Exercise objective: What lines of the data include the string "picture"? Copy them all.

# Start of Information supplied

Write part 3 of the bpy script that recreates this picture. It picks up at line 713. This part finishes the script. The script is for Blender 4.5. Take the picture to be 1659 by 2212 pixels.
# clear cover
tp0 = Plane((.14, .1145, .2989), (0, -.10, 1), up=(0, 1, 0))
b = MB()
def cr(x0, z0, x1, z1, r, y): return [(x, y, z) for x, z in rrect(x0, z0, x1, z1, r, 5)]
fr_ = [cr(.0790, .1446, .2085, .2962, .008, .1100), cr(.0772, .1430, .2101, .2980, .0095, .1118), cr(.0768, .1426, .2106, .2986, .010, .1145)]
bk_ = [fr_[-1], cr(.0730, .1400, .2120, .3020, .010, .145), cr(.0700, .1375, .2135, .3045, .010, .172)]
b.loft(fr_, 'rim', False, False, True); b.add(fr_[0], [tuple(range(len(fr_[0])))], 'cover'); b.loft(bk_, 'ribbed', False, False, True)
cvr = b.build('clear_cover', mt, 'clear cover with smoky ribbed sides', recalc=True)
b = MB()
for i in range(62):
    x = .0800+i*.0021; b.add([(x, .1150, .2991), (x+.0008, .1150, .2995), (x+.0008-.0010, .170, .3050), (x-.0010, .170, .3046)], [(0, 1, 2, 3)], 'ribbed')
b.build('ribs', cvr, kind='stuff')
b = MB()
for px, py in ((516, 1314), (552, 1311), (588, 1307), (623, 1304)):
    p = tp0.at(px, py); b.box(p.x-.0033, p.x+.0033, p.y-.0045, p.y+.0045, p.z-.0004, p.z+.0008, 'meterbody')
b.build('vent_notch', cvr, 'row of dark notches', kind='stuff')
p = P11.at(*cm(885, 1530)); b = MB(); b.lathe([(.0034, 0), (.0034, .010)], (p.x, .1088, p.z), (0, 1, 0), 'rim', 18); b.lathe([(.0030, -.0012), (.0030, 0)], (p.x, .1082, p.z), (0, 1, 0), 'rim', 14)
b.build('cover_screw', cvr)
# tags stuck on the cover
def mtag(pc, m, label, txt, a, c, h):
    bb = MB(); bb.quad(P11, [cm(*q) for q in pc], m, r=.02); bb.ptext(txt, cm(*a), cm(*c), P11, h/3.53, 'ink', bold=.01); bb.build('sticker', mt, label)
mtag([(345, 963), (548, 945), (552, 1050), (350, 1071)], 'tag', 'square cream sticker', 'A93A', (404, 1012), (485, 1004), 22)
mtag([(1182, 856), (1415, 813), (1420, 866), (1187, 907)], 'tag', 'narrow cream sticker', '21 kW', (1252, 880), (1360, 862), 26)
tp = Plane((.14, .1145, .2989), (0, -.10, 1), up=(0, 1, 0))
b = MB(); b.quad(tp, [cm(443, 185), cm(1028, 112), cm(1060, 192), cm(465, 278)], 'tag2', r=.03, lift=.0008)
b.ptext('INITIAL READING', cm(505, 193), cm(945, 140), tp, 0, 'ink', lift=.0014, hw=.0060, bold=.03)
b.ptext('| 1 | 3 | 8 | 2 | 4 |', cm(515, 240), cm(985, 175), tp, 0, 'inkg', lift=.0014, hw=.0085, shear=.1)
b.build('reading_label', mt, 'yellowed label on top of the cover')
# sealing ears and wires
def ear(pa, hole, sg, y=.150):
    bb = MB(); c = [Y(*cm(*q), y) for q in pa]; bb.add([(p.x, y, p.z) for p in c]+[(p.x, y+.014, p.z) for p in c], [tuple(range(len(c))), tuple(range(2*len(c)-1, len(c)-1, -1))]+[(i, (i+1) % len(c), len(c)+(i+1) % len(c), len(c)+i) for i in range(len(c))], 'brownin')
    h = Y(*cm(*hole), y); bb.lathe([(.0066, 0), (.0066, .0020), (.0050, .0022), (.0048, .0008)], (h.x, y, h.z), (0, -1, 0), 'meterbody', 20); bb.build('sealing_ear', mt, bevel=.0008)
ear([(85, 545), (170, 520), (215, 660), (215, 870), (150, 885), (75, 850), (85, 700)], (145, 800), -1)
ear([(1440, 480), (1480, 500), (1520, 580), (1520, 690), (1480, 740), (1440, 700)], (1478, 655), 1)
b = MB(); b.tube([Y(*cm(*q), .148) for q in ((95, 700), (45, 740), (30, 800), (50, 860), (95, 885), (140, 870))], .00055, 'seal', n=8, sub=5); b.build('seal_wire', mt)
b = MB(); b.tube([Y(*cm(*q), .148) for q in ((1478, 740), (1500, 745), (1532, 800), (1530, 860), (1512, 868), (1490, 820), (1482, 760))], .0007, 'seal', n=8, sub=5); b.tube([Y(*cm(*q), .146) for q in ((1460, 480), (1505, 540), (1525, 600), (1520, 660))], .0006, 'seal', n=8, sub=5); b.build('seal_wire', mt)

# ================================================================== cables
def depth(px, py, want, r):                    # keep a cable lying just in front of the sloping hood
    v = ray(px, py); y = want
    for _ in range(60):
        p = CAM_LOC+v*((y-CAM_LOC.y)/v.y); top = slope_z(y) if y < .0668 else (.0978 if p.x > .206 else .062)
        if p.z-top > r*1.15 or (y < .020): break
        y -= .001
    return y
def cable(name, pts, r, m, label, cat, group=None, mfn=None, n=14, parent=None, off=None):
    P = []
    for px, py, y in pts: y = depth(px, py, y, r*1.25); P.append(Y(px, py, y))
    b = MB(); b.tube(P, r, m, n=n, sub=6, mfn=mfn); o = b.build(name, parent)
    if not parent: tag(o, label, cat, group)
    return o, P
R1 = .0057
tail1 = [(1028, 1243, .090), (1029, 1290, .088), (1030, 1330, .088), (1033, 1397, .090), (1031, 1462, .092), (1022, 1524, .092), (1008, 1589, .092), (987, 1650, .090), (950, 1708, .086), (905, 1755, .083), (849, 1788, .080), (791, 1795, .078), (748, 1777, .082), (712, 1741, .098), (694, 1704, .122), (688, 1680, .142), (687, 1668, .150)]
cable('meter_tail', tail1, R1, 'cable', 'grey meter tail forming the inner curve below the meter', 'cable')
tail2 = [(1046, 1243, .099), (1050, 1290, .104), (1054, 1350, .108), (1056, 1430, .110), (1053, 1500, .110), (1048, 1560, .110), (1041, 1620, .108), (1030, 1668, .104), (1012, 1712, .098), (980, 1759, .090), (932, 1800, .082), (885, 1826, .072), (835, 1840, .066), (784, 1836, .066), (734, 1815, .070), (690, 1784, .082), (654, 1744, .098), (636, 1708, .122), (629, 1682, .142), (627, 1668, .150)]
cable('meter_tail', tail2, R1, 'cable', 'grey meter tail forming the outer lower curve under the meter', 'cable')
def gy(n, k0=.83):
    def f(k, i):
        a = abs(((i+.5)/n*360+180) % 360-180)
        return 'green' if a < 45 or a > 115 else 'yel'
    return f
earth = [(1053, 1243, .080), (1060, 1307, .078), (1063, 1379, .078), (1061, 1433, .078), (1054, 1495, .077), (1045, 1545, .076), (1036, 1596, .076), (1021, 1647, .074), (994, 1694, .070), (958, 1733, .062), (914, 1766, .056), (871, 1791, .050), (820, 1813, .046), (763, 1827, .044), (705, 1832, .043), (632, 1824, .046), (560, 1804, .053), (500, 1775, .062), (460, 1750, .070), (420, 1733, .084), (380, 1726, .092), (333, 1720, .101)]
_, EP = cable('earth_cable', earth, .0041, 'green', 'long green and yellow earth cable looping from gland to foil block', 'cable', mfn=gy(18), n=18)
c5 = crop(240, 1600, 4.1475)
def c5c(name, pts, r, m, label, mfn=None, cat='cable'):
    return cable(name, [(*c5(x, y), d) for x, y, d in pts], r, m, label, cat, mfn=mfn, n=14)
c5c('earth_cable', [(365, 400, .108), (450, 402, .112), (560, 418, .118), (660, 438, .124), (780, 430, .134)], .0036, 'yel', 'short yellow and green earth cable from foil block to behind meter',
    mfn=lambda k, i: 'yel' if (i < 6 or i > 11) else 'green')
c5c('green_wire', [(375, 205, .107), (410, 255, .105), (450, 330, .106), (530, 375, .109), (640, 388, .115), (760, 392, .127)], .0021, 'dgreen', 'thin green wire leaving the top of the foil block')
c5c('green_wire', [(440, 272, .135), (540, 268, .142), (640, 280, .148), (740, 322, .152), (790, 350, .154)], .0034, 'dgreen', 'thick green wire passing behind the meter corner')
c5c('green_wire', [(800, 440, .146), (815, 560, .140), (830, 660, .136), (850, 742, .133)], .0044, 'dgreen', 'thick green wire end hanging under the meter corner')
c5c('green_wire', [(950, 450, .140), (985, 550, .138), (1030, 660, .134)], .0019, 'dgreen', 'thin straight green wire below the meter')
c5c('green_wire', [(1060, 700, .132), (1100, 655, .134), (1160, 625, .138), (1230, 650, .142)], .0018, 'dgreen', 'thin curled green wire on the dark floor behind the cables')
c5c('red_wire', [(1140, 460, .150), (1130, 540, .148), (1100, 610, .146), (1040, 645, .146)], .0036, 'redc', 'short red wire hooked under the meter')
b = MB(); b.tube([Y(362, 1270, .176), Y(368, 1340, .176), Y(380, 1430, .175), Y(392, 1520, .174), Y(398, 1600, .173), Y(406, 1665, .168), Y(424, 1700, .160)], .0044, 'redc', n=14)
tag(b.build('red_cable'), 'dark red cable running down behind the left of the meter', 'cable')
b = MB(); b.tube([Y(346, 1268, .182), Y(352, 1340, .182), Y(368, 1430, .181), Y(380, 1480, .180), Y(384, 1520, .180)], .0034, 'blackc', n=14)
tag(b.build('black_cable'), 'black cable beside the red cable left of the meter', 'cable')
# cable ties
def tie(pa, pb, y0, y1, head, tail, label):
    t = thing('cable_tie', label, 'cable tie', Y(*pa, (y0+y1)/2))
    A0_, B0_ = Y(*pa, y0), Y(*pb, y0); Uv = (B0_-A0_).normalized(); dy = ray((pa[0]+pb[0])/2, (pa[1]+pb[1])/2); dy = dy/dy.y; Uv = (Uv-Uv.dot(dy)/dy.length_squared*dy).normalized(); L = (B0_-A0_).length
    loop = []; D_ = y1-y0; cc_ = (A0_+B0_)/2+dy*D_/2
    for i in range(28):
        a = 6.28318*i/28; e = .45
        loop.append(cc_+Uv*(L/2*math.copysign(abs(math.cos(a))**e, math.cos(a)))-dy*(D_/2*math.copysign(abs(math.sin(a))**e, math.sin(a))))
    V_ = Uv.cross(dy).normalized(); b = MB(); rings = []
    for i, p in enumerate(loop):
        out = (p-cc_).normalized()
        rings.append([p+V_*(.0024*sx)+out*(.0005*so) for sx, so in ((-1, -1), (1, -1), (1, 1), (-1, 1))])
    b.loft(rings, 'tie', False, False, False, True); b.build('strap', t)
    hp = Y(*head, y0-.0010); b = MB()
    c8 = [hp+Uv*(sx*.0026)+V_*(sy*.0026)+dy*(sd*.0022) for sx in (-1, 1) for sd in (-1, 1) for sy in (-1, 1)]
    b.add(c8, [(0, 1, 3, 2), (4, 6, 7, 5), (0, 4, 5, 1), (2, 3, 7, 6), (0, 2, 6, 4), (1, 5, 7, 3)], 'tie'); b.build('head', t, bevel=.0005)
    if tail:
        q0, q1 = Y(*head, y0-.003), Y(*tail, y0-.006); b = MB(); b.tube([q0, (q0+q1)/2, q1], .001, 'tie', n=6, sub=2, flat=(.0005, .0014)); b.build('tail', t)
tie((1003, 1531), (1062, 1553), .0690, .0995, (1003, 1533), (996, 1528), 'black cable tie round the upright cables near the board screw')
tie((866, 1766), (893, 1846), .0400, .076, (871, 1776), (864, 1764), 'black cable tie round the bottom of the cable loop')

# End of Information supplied
# Start of Information supplied

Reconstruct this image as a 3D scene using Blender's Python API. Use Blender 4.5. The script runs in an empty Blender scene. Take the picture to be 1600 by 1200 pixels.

# End of Information supplied

Result:
Write part 3 of the bpy script that recreates this picture. It picks up at line 713. This part finishes the script. The script is for Blender 4.5. Take the picture to be 1659 by 2212 pixels.
Reconstruct this image as a 3D scene using Blender's Python API. Use Blender 4.5. The script runs in an empty Blender scene. Take the picture to be 1600 by 1200 pixels.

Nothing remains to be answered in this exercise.